→ **YOUR OBJECTIVE**: Leave out the pictures, and retype only the lines from the beginning of the material through the line that contains "R = math.radians", including both.

## start DATA

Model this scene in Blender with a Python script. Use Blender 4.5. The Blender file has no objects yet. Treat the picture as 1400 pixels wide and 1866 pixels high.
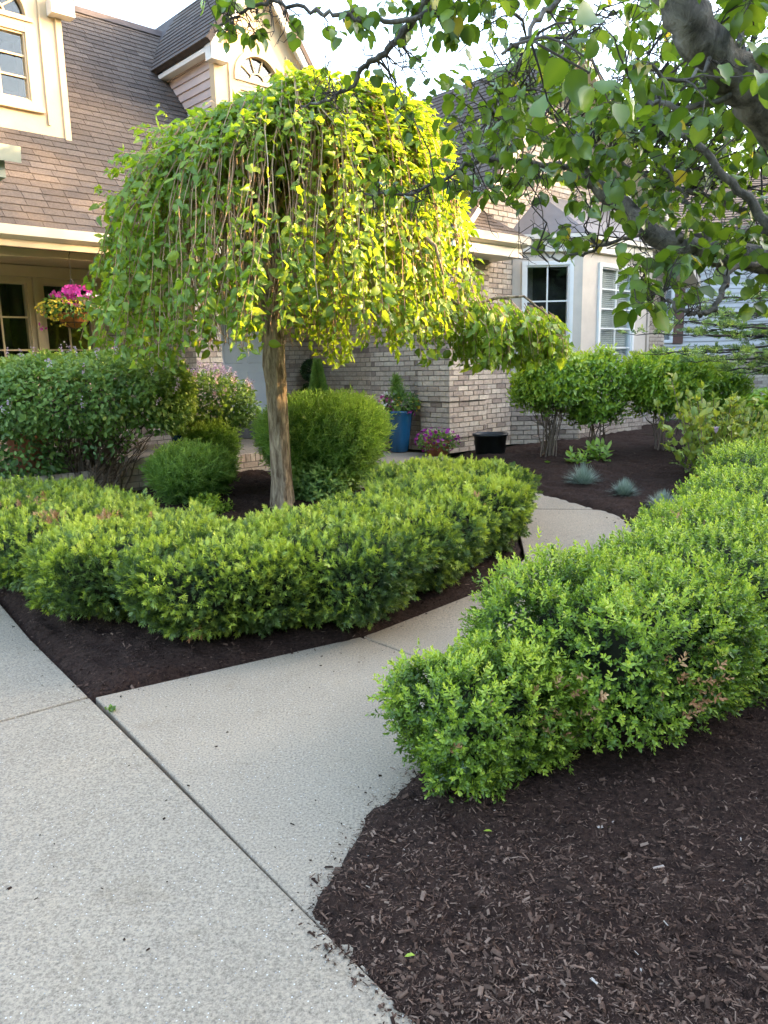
import bpy, bmesh, math, random
import numpy as np
from mathutils import Vector, Matrix

random.seed(11)
rng = np.random.default_rng(11)
S = bpy.context.scene
C = S.collection
R = math.radians

# ------------------------------------------------------------------ camera, sky, sun, exposure
CAM_H, PITCH, ROLL, FPX = 1.55, R(10.9), R(1.2), 1390.0
cd = bpy.data.cameras.new('camera')
cam = bpy.data.objects.new('camera', cd)
C.objects.link(cam)
cam.matrix_world = (Matrix.Translation((0, 0, CAM_H)) @ Matrix.Rotation(math.pi / 2 - PITCH, 4, 'X')
                    @ Matrix.Rotation(-ROLL, 4, 'Z'))
cd.sensor_fit = 'VERTICAL'
cd.sensor_height = 24.0
cd.lens = FPX / 1866 * 24.0
cd.clip_start = 0.05
cd.clip_end = 2000
S.camera = cam

SUN_DIR = Vector((0.97, 0.20, 0)).normalized()          # towards the sun, on the ground
SUN_EL = R(14.0)
w = bpy.data.worlds.new('World')
S.world = w
w.use_nodes = True
wn = w.node_tree
sky = wn.nodes.new('ShaderNodeTexSky')
sky.sky_type = 'NISHITA'
sky.sun_disc = False
sky.sun_elevation = SUN_EL
sky.sun_rotation = math.atan2(SUN_DIR.x, SUN_DIR.y)
sky.air_density = 1.0
sky.dust_density = 3.5
sky.ozone_density = 1.4
wn.nodes['Background'].inputs['Strength'].default_value = 0.15
# thin bright haze of cloud over the whole sky, uneven at large scale
_tc = wn.nodes.new('ShaderNodeTexCoord')
_mp = wn.nodes.new('ShaderNodeMapping')
_mp.inputs['Scale'].default_value = (1.0, 1.0, 2.6)
_ns = wn.nodes.new('ShaderNodeTexNoise')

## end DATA

→ **SOLUTION BELOW**:
Model this scene in Blender with a Python script. Use Blender 4.5. The Blender file has no objects yet. Treat the picture as 1400 pixels wide and 1866 pixels high.
import bpy, bmesh, math, random
import numpy as np
from mathutils import Vector, Matrix

random.seed(11)
rng = np.random.default_rng(11)
S = bpy.context.scene
C = S.collection
R = math.radians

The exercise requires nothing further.